-- start --

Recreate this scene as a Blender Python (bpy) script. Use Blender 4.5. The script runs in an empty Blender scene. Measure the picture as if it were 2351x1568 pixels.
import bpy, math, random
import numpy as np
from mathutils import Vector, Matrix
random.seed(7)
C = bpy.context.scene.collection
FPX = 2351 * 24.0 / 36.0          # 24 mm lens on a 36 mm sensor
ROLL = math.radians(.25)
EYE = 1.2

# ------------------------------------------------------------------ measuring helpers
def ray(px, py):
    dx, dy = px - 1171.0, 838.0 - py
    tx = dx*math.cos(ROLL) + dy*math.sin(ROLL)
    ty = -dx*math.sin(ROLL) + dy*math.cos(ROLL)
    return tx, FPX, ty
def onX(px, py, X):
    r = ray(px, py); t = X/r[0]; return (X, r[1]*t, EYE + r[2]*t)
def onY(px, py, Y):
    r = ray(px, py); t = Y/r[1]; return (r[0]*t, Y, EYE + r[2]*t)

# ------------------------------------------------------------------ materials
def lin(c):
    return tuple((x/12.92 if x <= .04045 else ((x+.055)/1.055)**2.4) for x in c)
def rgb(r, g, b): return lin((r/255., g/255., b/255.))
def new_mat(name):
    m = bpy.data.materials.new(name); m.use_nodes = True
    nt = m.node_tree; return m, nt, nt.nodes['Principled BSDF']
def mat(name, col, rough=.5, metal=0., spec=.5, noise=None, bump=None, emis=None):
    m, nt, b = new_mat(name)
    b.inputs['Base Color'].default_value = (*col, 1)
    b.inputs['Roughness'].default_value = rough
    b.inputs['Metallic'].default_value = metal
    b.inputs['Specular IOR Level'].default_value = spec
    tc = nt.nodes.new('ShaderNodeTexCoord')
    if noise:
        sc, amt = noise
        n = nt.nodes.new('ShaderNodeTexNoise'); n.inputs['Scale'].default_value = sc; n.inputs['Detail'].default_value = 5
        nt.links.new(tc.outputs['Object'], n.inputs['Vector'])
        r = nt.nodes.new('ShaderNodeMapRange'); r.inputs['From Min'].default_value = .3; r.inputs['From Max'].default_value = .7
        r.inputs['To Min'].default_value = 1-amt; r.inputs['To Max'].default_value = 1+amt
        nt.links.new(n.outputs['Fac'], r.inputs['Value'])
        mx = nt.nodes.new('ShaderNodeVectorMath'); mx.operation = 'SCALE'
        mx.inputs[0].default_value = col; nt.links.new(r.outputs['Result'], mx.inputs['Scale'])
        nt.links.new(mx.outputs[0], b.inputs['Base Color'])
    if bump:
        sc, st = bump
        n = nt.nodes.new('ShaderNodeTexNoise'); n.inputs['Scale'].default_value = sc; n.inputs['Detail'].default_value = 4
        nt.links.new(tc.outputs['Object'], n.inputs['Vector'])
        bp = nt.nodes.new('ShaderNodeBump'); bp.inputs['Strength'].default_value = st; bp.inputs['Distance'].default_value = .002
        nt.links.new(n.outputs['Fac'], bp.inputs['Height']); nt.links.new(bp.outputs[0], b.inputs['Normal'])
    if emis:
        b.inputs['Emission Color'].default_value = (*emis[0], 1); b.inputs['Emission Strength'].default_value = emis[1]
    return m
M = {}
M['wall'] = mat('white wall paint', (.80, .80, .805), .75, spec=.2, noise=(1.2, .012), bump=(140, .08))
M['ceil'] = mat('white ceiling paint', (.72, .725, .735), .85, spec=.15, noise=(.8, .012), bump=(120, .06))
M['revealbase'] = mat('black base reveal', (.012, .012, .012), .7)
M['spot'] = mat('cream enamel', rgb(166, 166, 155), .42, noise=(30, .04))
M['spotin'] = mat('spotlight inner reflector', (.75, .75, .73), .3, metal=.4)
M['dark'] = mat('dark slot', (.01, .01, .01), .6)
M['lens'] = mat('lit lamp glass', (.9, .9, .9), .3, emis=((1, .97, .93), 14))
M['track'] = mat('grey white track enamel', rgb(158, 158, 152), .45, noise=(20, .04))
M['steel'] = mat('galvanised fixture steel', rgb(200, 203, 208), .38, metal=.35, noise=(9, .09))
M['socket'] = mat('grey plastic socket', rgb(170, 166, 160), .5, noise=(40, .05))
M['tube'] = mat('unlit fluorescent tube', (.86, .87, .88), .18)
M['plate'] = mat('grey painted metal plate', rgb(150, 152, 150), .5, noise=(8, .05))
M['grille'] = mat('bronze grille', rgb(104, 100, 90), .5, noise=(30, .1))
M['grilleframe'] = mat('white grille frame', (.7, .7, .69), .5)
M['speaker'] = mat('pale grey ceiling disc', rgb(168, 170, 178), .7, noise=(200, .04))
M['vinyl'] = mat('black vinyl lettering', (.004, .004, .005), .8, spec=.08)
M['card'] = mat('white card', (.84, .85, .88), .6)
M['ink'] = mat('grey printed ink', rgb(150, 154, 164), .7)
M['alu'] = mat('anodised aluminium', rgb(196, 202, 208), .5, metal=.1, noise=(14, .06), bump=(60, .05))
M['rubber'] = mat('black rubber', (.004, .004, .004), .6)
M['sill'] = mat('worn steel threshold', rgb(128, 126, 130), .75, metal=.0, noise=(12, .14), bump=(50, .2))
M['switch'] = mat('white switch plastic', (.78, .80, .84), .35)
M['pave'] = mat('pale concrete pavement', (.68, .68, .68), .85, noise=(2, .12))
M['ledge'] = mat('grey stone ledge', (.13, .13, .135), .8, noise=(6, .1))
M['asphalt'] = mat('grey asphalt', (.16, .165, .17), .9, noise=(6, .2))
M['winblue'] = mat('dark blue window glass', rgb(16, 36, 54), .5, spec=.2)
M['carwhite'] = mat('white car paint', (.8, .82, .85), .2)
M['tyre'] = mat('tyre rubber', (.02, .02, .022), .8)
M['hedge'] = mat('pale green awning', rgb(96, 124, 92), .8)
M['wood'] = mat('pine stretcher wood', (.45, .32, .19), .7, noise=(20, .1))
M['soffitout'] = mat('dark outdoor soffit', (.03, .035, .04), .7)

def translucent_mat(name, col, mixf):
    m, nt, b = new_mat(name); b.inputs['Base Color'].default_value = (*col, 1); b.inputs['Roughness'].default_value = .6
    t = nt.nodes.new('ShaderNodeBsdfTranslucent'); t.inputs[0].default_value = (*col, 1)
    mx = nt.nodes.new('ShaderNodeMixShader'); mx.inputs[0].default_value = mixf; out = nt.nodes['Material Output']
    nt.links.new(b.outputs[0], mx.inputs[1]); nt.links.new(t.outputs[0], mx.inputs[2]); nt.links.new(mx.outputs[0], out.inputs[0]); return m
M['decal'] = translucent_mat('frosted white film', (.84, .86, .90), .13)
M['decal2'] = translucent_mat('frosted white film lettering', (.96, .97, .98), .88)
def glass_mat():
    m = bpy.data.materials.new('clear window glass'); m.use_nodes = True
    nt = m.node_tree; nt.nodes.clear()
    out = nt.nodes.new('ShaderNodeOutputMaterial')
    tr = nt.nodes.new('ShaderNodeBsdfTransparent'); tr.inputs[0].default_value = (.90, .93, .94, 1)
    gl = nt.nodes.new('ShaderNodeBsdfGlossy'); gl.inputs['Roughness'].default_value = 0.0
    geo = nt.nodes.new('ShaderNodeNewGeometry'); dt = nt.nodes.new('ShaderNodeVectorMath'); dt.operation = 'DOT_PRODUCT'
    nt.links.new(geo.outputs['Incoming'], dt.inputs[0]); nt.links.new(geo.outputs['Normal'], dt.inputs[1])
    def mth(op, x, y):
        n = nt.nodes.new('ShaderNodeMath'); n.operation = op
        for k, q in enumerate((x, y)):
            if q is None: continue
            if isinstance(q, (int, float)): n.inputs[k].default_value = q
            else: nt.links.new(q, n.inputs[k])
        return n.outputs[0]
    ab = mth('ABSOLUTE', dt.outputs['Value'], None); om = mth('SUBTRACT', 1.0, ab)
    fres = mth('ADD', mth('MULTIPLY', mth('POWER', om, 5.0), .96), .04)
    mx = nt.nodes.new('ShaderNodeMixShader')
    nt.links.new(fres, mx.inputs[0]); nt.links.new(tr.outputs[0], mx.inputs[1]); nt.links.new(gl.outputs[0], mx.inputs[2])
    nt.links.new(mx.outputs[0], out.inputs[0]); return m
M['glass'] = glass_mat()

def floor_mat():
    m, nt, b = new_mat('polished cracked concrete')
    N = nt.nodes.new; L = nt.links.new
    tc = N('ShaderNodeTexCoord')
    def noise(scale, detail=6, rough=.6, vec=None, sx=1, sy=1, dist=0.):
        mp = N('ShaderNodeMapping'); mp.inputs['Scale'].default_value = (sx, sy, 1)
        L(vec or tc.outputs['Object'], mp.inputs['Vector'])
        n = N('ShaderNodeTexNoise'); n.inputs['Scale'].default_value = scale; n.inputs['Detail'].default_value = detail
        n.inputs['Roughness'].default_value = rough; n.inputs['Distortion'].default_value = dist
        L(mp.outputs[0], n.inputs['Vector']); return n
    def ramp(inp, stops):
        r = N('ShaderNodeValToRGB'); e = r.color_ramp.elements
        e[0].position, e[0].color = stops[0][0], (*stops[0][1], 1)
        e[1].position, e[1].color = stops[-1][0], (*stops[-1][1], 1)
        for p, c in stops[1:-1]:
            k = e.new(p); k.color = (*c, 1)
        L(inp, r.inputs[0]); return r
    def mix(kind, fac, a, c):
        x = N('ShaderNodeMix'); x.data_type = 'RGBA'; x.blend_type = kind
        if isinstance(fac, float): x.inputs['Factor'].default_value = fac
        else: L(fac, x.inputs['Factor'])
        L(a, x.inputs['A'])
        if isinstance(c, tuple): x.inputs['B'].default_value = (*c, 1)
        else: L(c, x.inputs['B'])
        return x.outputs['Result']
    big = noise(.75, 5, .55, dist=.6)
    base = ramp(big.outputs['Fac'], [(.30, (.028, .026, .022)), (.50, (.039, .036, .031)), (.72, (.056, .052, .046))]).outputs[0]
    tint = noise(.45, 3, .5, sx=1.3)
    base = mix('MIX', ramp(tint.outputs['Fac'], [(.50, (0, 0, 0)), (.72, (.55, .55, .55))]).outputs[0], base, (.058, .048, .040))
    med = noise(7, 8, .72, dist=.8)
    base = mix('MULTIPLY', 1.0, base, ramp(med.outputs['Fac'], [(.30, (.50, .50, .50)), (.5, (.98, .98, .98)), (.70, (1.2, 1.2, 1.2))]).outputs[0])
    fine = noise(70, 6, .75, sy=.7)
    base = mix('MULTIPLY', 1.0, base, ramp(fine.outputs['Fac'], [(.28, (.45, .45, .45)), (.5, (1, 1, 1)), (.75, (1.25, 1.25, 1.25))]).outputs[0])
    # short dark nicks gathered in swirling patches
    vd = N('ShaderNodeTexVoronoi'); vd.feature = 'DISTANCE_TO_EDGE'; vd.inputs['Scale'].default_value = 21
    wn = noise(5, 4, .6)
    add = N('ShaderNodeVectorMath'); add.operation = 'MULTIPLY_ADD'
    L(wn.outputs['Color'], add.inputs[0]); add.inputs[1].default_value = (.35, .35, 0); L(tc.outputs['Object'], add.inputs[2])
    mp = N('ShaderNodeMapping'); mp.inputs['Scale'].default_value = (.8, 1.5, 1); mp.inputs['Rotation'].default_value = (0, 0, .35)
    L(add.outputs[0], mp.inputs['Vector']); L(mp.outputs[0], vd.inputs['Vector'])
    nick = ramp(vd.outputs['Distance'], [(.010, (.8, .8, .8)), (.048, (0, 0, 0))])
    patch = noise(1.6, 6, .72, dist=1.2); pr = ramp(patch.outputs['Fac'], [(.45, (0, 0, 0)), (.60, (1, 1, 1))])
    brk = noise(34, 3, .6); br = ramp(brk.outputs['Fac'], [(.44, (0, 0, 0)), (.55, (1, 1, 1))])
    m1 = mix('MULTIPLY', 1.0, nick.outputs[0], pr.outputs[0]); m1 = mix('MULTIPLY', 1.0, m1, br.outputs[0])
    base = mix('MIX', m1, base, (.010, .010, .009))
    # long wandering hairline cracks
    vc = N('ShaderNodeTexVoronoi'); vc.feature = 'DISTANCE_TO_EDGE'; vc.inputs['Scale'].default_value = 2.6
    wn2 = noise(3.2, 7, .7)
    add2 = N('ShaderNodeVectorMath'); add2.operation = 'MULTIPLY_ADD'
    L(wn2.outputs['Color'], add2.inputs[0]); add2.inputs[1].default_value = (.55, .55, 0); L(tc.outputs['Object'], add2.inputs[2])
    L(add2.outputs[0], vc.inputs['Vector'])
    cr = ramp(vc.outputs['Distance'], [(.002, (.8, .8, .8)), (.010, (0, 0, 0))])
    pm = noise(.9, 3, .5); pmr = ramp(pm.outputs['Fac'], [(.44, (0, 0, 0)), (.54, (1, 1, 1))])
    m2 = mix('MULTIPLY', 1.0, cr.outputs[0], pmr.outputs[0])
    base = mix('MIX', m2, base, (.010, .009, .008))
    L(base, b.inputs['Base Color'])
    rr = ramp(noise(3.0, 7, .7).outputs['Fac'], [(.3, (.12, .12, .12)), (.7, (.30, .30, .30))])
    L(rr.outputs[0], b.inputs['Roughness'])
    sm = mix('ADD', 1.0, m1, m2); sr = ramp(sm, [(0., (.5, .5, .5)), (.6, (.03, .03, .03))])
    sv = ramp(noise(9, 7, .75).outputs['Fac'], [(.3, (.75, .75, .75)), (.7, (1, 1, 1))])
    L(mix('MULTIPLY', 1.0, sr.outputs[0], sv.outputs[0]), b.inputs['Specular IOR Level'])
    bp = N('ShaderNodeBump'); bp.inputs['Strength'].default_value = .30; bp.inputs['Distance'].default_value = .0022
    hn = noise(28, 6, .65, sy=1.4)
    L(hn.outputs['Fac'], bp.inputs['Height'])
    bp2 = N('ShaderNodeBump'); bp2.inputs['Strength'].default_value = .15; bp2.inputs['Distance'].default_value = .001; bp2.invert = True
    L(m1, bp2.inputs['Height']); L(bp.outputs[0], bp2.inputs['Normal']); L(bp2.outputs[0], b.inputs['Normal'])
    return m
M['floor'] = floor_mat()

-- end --
-- start --

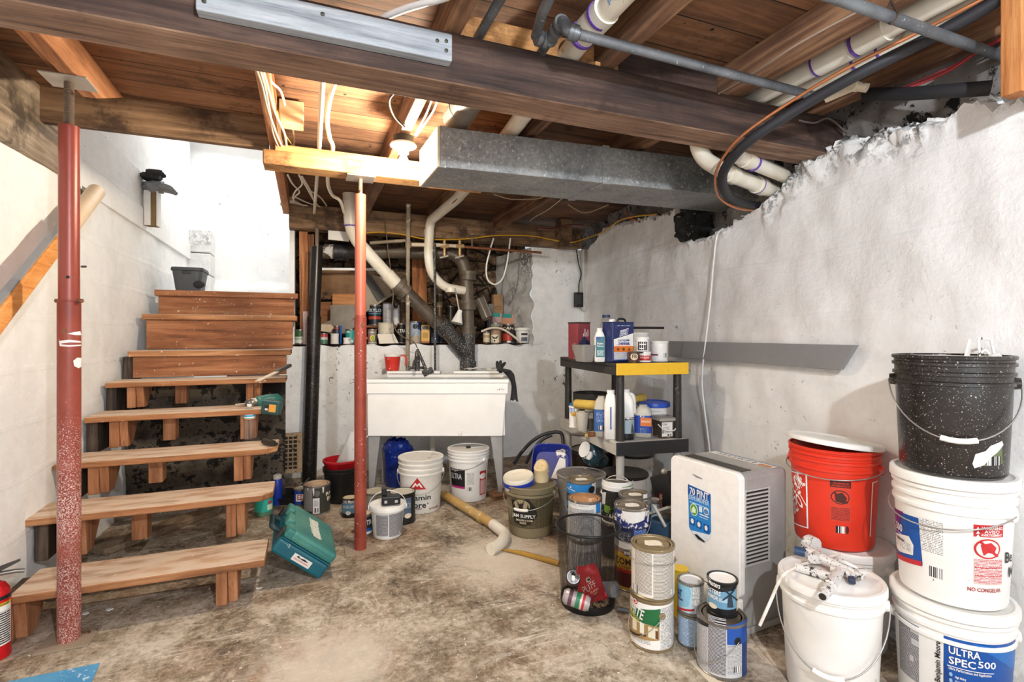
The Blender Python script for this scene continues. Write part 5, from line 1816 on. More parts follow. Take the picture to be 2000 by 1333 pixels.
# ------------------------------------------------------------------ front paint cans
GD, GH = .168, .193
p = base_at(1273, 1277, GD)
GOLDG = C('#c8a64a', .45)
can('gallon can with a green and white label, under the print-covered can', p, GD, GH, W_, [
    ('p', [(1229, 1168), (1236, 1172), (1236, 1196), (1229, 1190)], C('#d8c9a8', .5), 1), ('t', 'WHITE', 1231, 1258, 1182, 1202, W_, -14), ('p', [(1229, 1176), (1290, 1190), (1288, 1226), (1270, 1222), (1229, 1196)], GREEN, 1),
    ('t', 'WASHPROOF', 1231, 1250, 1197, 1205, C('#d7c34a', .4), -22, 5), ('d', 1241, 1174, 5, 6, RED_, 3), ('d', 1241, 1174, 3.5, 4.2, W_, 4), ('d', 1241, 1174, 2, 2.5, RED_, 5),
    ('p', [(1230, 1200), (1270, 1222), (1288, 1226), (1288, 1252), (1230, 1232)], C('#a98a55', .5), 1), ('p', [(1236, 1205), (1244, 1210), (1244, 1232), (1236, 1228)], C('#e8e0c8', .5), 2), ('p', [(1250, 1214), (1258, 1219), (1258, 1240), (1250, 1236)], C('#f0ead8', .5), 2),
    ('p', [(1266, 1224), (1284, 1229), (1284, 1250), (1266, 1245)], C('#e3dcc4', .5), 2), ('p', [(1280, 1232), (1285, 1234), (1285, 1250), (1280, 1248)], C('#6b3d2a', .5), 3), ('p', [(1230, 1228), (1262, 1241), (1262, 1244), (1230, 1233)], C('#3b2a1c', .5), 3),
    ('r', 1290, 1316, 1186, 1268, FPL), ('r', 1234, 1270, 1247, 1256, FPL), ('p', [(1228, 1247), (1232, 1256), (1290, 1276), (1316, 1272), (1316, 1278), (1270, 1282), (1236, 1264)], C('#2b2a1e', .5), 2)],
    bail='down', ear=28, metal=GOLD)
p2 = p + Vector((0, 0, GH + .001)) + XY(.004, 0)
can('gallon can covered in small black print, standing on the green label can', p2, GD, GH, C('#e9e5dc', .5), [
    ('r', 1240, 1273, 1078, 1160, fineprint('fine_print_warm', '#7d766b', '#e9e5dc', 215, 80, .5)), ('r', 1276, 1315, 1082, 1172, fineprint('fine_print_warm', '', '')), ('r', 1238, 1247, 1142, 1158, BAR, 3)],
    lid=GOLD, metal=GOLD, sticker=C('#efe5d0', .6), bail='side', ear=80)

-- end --
-- start --

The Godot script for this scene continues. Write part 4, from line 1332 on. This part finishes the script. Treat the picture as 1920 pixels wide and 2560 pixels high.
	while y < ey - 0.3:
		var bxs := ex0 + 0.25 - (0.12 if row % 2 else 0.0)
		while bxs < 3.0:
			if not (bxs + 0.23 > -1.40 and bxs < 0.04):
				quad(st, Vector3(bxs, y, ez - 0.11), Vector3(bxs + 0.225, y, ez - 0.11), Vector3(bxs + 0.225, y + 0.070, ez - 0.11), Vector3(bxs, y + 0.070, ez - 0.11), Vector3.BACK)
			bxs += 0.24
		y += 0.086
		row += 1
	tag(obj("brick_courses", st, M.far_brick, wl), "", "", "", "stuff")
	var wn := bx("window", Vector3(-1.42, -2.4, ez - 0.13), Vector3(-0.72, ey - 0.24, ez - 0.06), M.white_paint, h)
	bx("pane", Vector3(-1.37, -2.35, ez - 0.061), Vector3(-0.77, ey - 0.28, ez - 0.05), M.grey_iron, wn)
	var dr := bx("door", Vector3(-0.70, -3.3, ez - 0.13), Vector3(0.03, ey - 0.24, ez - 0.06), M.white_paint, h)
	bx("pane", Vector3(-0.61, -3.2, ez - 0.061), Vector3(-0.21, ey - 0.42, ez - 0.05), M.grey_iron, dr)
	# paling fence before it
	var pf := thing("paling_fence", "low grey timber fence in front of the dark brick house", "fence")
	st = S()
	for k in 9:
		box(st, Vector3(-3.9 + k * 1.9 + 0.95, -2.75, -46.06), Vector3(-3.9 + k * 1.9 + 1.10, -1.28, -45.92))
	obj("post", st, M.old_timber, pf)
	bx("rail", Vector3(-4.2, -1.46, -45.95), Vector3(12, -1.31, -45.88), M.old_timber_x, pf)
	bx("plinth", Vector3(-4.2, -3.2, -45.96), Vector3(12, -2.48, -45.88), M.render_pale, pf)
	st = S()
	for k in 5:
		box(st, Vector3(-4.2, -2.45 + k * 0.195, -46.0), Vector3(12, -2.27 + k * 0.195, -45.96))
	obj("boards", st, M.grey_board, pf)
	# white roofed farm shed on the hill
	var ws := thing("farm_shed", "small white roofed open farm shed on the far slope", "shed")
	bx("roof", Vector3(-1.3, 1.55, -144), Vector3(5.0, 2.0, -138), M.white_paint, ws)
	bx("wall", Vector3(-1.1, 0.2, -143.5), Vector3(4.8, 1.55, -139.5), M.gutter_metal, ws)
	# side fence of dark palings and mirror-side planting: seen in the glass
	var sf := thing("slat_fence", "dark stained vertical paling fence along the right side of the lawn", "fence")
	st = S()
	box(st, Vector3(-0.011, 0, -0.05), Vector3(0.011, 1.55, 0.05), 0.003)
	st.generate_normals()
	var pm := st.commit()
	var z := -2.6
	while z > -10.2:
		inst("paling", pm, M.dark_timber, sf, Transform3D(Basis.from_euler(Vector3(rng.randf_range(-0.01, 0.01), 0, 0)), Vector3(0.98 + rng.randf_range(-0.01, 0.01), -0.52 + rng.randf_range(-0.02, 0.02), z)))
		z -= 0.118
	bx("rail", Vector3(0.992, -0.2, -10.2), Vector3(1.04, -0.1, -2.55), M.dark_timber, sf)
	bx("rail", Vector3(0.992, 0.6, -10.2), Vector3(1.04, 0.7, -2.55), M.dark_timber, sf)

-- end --

§ **BRIEF**:
Transcribe, exactly and without additions, the lines of the records above, beginning with the line that contains "Recreate this scene" and ending with the line that contains "r = ray(px, py); t = Y/r[1];", both included.

§ **ANSWER TO THE EXERCISE**:
Recreate this scene as a Blender Python (bpy) script. Use Blender 4.5. The script runs in an empty Blender scene. Measure the picture as if it were 2351x1568 pixels.
import bpy, math, random
import numpy as np
from mathutils import Vector, Matrix
random.seed(7)
C = bpy.context.scene.collection
FPX = 2351 * 24.0 / 36.0          # 24 mm lens on a 36 mm sensor
ROLL = math.radians(.25)
EYE = 1.2

# ------------------------------------------------------------------ measuring helpers
def ray(px, py):
    dx, dy = px - 1171.0, 838.0 - py
    tx = dx*math.cos(ROLL) + dy*math.sin(ROLL)
    ty = -dx*math.sin(ROLL) + dy*math.cos(ROLL)
    return tx, FPX, ty
def onX(px, py, X):
    r = ray(px, py); t = X/r[0]; return (X, r[1]*t, EYE + r[2]*t)
def onY(px, py, Y):
    r = ray(px, py); t = Y/r[1]; return (r[0]*t, Y, EYE + r[2]*t)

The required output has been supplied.